REQUIREMENT:
Copy out each line featuring the string "More" from the entries beneath.

Scenes as source code:

Begin

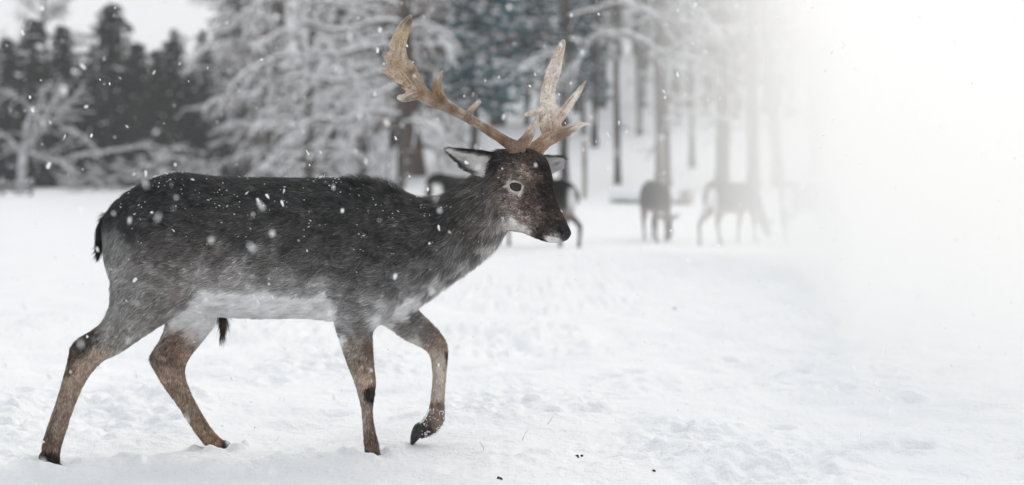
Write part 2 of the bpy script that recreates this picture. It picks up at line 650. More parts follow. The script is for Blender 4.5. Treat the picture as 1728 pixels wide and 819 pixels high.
def gen_limbs(seed, H=8.0, r0=0.16, n1=18, len1=2.6, n2=7, n3=5, droop=0.25, z0=0.12, lean=0.0, snow=1.0, leaves=0.0, lean_y=0.0):
    """a bare broadleaved or larch-like tree with long boughs and snow lying on them"""
    rg = np.random.default_rng(seed)
    tr, cr, sn, lf = MB(), MB(), MB(), MB()
    zz = np.linspace(0, H, 14)
    wob = np.cumsum(rg.normal(0, 0.035, (14, 2)), axis=0)
    axis_ = np.stack([lean * zz + wob[:, 0] * H / 8, lean_y * zz + wob[:, 1] * H / 8, zz - 0.15], -1)
    tube(tr, axis_, r0 * (1 - 0.8 * (zz / H) ** 1.2) + 0.01 + r0 * 0.35 * np.exp(-zz / 0.35), 9)
    LC = []

    def bough(p, d, ln, r, m, dr):
        pts = [p]
        d = np.array(d, float)
        st = ln / m
        for _ in range(m):
            d = d + rg.normal(0, 0.13, 3) + np.array([0, 0, -dr * 0.22])
            d /= np.linalg.norm(d)
            pts.append(pts[-1] + d * st)
        return np.array(pts)

    def snowon(pts, r, s):
        if snow <= 0 or rg.random() > 0.86 * min(1, snow):
            return
        k = len(pts)
        rr = s * snow * rg.uniform(0.55, 1.25, k)
        rr[-1] *= 0.4
        tube(sn, pts + np.array([0, 0, 1.0])[None] * (r + rr * 0.45)[:, None], rr, 4, squash=0.75)

    for i in range(n1):
        f = z0 + (1 - z0) * ((i + rg.random()) / n1)
        zi = f * H * 0.97
        base = np.array([np.interp(zi, zz, axis_[:, k]) for k in range(3)])
        a = i * 2.4 + rg.normal(0, 0.4)
        ln = len1 * (1.05 - 0.45 * f) * rg.uniform(0.7, 1.25)
        el = rg.uniform(-0.05, 0.35) + 0.35 * f
        b1 = bough(base, (math.cos(a) * math.cos(el), math.sin(a) * math.cos(el), math.sin(el)), ln, 0, 7, droop * 1.5)
        r1 = np.linspace(r0 * 0.34 * (1.1 - 0.6 * f), 0.01, len(b1))
        tube(cr, b1, r1, 5, cap=False)
        snowon(b1, r1, 0.055)
        for j in range(n2):
            t = (j + 1 + rg.random() * 0.6) / (n2 + 1)
            k = min(len(b1) - 2, int(t * (len(b1) - 1)))
            d1 = b1[k + 1] - b1[k]
            d1 /= np.linalg.norm(d1)
            sd_ = np.cross(d1, [0, 0, 1.0]) * (1 if j % 2 else -1)
            l2 = ln * 0.42 * (1.15 - t) * rg.uniform(0.7, 1.3) + 0.15
            b2 = bough(b1[k] + (b1[k + 1] - b1[k]) * rg.random(), d1 * 0.7 + sd_ * 0.8 + rg.normal(0, 0.2, 3), l2, 0, 5, droop * 1.8)
            r2 = np.linspace(0.014, 0.006, len(b2))
            tube(cr, b2, r2, 3, cap=False)
            snowon(b2, r2, 0.034)
            for q in range(n3):
                kk = rg.integers(0, len(b2) - 1)
                d2 = b2[kk + 1] - b2[kk]
                d2 /= np.linalg.norm(d2) + 1e-9
                b3 = bough(b2[kk], d2 * 0.7 + rg.normal(0, 0.55, 3), rg.uniform(0.15, 0.45), 0, 3, droop * 2)
                r3 = np.linspace(0.008, 0.004, len(b3))
                tube(cr, b3, r3, 3, cap=False)
                if rg.random() < 0.45:
                    snowon(b3, r3, 0.02)
                if leaves and rg.random() < leaves:
                    LC.append(b3[rg.integers(1, len(b3), 5)] + rg.normal(0, 0.06, (5, 3)))
    out = {'trunk': tr, 'crown': cr, 'snow': sn}
    if LC:
        LC = np.vstack(LC)
        bits(lf, LC, rg.normal(size=LC.shape) + np.array([0, 0, -0.6]), rg.uniform(0.07, 0.13, len(LC)), rg.uniform(0.05, 0.08, len(LC)), rg)
        out['leaves'] = lf
    return out


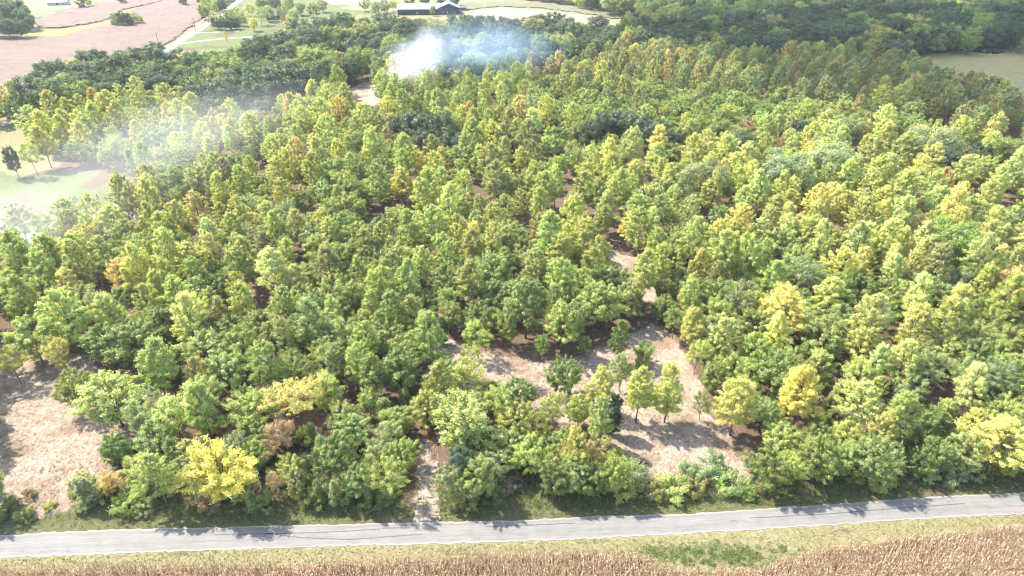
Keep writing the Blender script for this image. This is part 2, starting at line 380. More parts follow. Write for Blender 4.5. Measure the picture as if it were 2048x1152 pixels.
def strip(name, left, right, z, m, n=160, jag=0.0, kind='structure', cross=6, follow=False):
    L = np.array(left); R_ = np.array(right)
    def rs(P):
        s = np.concatenate([[0], np.cumsum(np.hypot(*np.diff(P, axis=0).T))]); t = np.linspace(0, s[-1], n)
        Q = np.stack([np.interp(t, s, P[:, 0]), np.interp(t, s, P[:, 1])], 1)
        for _ in range(6): Q[1:-1] = (Q[:-2]+2*Q[1:-1]+Q[2:])/4
        return Q
    L, R_ = rs(L), rs(R_)
    if jag: L = L+rng.normal(size=L.shape)*jag; R_ = R_+rng.normal(size=R_.shape)*jag
    me = bpy.data.meshes.new(name); V = []; Fq = []; uv = []
    for i in range(n):
        for c in range(cross+1):
            t = c/cross; p = L[i]*(1-t)+R_[i]*t; V.append((p[0], p[1], (float(zground(p[0], p[1]))+z if follow else z+.05*math.sin(PI*t)) if cross > 2 else z))
    for i in range(n-1):
        for c in range(cross):
            a = i*(cross+1)+c; Fq.append((a, a+cross+1, a+cross+2, a+1)); 
            for (ii, cc) in ((i, c), (i+1, c), (i+1, c+1), (i, c+1)): uv.append((ii, cc/cross))
    me.from_pydata(V, [], Fq); s = np.concatenate([[0], np.cumsum(np.hypot(*np.diff(L, axis=0).T))])
    ul = me.uv_layers.new(name='uv'); ul.data.foreach_set('uv', np.array([(s[a], b) for a, b in uv], 'f').ravel())
    me.materials.append(m); me.update(); me.shade_smooth()
    o = link(name, me); tag(o, kind=kind); return o
def road_material(name, base, light, tracks=True):
    m, t = mat(name); k = N(t); uvn = k.n('ShaderNodeUVMap', uv_map='uv').outputs[0]
    g = k.n('ShaderNodeTexCoord').outputs['Object']
    sep = k.n('ShaderNodeSeparateXYZ', {0: uvn}); v = sep.outputs[1]
    mp = k.n('ShaderNodeMapping', {'Vector': uvn, 'Scale': (.05, 9, 1)}).outputs[0]
    st = k.noise(mp, 2.0, 5, .65); n = k.noise(g, .35, 5, .6); f = k.noise(g, 7, 3, .7)
    c = k.mix(k.ramp(st, [(.32, 0.), (.68, 1.)]), base, light)
    c = k.mix(k.ramp(n, [(.42, .0), (.75, .45)]), c, tuple(x*.72 for x in base))
    c = k.mix(k.ramp(f, [(.35, .28), (.6, 0.)]), c, tuple(x*.6 for x in base))
    if tracks:
        w1 = k.math('SINE', k.math('MULTIPLY', v, 4*PI))      # two lanes, two darker wheel bands each
        c = k.mix(k.math('MULTIPLY', k.ramp(w1, [(.35, 0.), (1., 1.)]), .25), c, tuple(x*.75 for x in base))
        ed = k.math('ABSOLUTE', k.math('SUBTRACT', v, .5))
        ed = k.math('ADD', ed, k.math('MULTIPLY_ADD', n, .14, -.07))
        c = k.mix(k.ramp(ed, [(.42, 0.), (.47, .9)]), c, (.44, .40, .34))
    cr = k.n('ShaderNodeTexVoronoi', {'Vector': k.mix(.12, g, k.n('ShaderNodeTexNoise', {'Vector': g, 'Scale': .8}).outputs[1]), 'Scale': .32}, feature='DISTANCE_TO_EDGE').outputs[0]
    if tracks: c = k.mix(k.math('MULTIPLY', k.ramp(cr, [(.0, 1.), (.012, 0.)]), k.ramp(n, [(.45, 0.), (.6, .6)])), c, tuple(x*.35 for x in base))
    k.out(k.principled(c, .88, k.bump(f, .35, .02))); return m
ROAD = road_material('asphalt_worn', (.255, .235, .205), (.385, .355, .31))
exN = [(p[0], p[1]) for p in edgeN]; exS = [(p[0], p[1]) for p in edgeS]
strip('road', exN, exS, .03, ROAD, 300, .10, cross=8)
# tyre marks burnt on the road
def rubber():
    m, t = mat('tyre_rubber'); k = N(t); g = k.n('ShaderNodeTexCoord').outputs['Object']
    n = k.noise(g, 1.3, 4); k.out(k.principled(k.mix(k.ramp(n, [(.35, 0.), (.7, 1.)]), (.09, .085, .09), (.19, .18, .185)), .8)); return m
RUB = rubber()
for pts in ([(430,1069),(520,1068),(600,1066),(680,1063),(760,1058)], [(530,1066),(600,1075),(700,1079),(780,1073),(845,1068)],
            [(764,1056),(790,1055.5),(813,1056)], [(970,1053),(1060,1050),(1150,1046)], [(1500,1036),(1640,1029),(1800,1016),(1930,1007)]):
    P = Uv(pts, .09); d = np.gradient(P, axis=0); nn = unit(np.stack([-d[:, 1], d[:, 0]], 1)); ww = .11
    strip('tyre_mark', P-nn*ww, P+nn*ww, .092, RUB, 40, .004, cross=1)

# far lane, its side drives, the left lane end and the farm tracks
PALE = road_material('pale_gravel', (.42, .39, .37), (.56, .53, .50), False)
DIRT = road_material('dirt_ruts', (.36, .27, .19), (.72, .60, .47), False)
def lane(name, pts, wd, m, z=.03, n=80, jag=.05, follow=False, cross=4):
    P = Uv(pts, 0); P = P if len(pts) < 4 else P; d = np.gradient(P, axis=0); nn = unit(np.stack([-d[:, 1], d[:, 0]], 1)); wd = np.array(wd)[:, None]/2 if hasattr(wd, '__len__') else wd/2
    return strip(name, P-nn*wd, P+nn*wd, z, m, n, jag, cross=cross, follow=follow)
lane('far_road', [(300,125),(330,104),(364,80),(400,58),(432,35),(470,8),(520,-30)], 6.5, PALE)
lane('driveway', [(358,88),(400,82),(450,77),(520,73)], 4, PALE, .045)
lane('driveway', [(395,66),(440,64),(480,62)], 3, PALE, .045)
lane('lane_end', [(-60,262),(0,250),(25,243),(45,236),(75,222)], 6, PALE)
lane('dirt_track', [(853,1049),(856,1015),(858,975),(864,945),(870,925)], [6.0,4.6,4.2,3.4,1.8], DIRT, .075, 60, .16, True, 12)
lane('farm_track', [(40,12),(75,10),(115,8),(160,9),(230,3)], 5, PALE)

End

REPLY:
Write part 2 of the bpy script that recreates this picture. It picks up at line 650. More parts follow. The script is for Blender 4.5. Treat the picture as 1728 pixels wide and 819 pixels high.
Keep writing the Blender script for this image. This is part 2, starting at line 380. More parts follow. Write for Blender 4.5. Measure the picture as if it were 2048x1152 pixels.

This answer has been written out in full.